The impact of proposed faculty layoffs on our campus has been profound. The University is committed to reaching the financial sustainability targets set forth by the president and approved by the Board of Trustees, and part of that effort necessarily includes addressing excess programmatic instructional capacity that has occurred as a result of enrollment declines. However, PSU has sought to address that concern as much as possible through means other than layoffs, including by managing vacant positions and offering a very successful faculty retirement incentive offer.

There has been a great deal of confusion about the relationship between faculty layoffs and contract negotiations for the successor bargaining agreement, so we want to be clear about this. Under the terms of the ground rules governing the University’s and union’s contract negotiations, the proposed faculty layoffs are not an issue that the parties agreed would be addressed through these contract negotiations. Contract negotiations are to address the terms of the successor contract between AAUP and PSU.  

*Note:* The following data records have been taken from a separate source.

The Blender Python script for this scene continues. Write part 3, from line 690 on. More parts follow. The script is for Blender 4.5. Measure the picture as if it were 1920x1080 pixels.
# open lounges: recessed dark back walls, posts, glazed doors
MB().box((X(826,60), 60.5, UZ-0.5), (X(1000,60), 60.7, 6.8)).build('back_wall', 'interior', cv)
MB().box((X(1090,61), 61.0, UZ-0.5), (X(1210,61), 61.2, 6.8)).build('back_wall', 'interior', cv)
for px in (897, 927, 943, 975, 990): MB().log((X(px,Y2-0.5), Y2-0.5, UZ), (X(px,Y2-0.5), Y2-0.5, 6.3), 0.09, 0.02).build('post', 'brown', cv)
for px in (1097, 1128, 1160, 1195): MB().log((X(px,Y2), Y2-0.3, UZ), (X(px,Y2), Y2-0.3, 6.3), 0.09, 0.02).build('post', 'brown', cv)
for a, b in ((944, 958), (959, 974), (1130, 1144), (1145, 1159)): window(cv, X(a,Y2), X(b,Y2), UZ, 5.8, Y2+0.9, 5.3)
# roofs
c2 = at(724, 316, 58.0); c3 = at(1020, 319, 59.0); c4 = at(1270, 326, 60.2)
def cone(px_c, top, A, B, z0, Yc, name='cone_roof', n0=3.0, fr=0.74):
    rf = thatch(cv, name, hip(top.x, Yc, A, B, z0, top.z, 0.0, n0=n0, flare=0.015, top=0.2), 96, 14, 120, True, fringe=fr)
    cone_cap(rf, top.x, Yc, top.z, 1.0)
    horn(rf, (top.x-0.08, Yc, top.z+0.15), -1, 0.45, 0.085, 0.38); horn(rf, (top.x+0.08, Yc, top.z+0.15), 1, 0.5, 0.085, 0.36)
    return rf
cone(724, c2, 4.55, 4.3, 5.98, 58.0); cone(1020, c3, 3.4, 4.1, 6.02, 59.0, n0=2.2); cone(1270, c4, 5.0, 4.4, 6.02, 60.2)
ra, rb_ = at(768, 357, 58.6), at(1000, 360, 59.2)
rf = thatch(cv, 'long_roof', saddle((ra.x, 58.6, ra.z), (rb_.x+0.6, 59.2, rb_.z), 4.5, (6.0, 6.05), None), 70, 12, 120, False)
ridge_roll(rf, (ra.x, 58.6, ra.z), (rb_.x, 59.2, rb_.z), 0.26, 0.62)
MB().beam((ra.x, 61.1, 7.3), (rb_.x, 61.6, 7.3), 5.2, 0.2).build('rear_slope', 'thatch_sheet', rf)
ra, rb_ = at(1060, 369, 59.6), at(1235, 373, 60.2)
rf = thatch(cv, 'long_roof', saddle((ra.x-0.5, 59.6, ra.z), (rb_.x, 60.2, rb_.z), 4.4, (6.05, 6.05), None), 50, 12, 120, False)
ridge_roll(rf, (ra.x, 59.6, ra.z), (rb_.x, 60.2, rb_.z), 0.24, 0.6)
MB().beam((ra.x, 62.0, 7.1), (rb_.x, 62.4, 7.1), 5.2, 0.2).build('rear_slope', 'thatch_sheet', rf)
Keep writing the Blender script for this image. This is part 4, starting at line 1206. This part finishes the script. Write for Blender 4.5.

That said, the University has acknowledged the need to bargain with the union over the impacts of the proposed layoffs as a matter separate from the successor bargaining. In December, the University offered a proposed Memorandum of Agreement to the union to address these impacts. The proposed agreement included terms to support the laid-off faculty funded from the one-time HECC sustainability funds, including job placement assistance, a one-time severance payment (up to $20,000), and a 4-year tuition scholarship to be used at PSU only for any member or dependent currently using the staff-fee privilege this AY for up to 12 terms (UG) and 6 terms (GR). The value of the proposed scholarship is for a UG full-time, $12,000; UG part-time: $6,000; GR full-time:  $12,000; GR part-time: $6,000. During mediation, the AAUP did not directly counter this proposed MOA.

THE UNIVERSITY’S PROPOSED FTE REDUCTION PROGRAM

As noted above, the University was concerned about the propriety of addressing the layoffs in successor contract bargaining. However, it became increasingly clear that the issue was a barrier preventing the parties from reaching agreement on contract terms.

In an effort to come up with a creative solution, and to be responsive to faculty voices, the administration team reviewed recommendations from a June 3, 2024 “Report from ‘Possibilizing’ Conversations in Faculty Senate Steering Committee.” One of the recommendations of the Possibilizing report was a retirement incentive offer, which the University has already implemented and resulted in 32 retirement agreements. Another recommendation was to allow faculty to reduce their FTE while still retaining benefits.

With this in mind, the University brought forward a comprehensive  “supposal” to create and implement a voluntary FTE reduction program for instructional faculty, and to directly apply the savings from that program to reduce or eliminate the faculty layoffs. The University’s initial offer, made on January 31, included the following terms:

  • During a set period of time, instructional faculty could opt to reduce their FTE from 1.0 to either .5 or .75 at their option (meaning, without any requirement for approval from their department chair or dean).
  • While completely voluntary, the FTE reductions would be permanent in order to provide cost savings sufficient to offset the layoffs.
  • The University would rescind as many NTTF Layoffs as were offset by the cost savings derived from the program.
  • If the cost savings were insufficient to support rescission of all of the layoffs, the University would determine, in consultation with AAUP, which termination notices to rescind based on the instructional needs of the University. The University later committed to rescinding layoffs first in departments where multiple faculty members were being laid off.
  • If layoffs were still needed, the University would pay a severance payment of $20,000 to each laid-off faculty member.
  • The AAUP would withdraw pending grievances related to the layoffs.
  • To make part-time work for faculty more cost-effective — and thereby more available — in the future, the University proposed that effective in four years, part-time faculty would make a pro-rata contribution to the cost of their employment benefits (as provided in the SEIU contract).  The University later agreed to remove this language and simply state that the parties would agree to renegotiate contract language about part-time benefits at a time in the future.

The University acknowledged that it would be challenging for the parties to implement the FTE reduction program quickly enough to rescind the layoffs, and timeliness in reaching agreement on the proposal was critical to its success. The AAUP did provide a counter offer that was quite different from the original program, and unfortunately the parties were not able to reach agreement. 

PSU is determined to resolve the AAUP contract fairly and responsibly so that we can move forward together.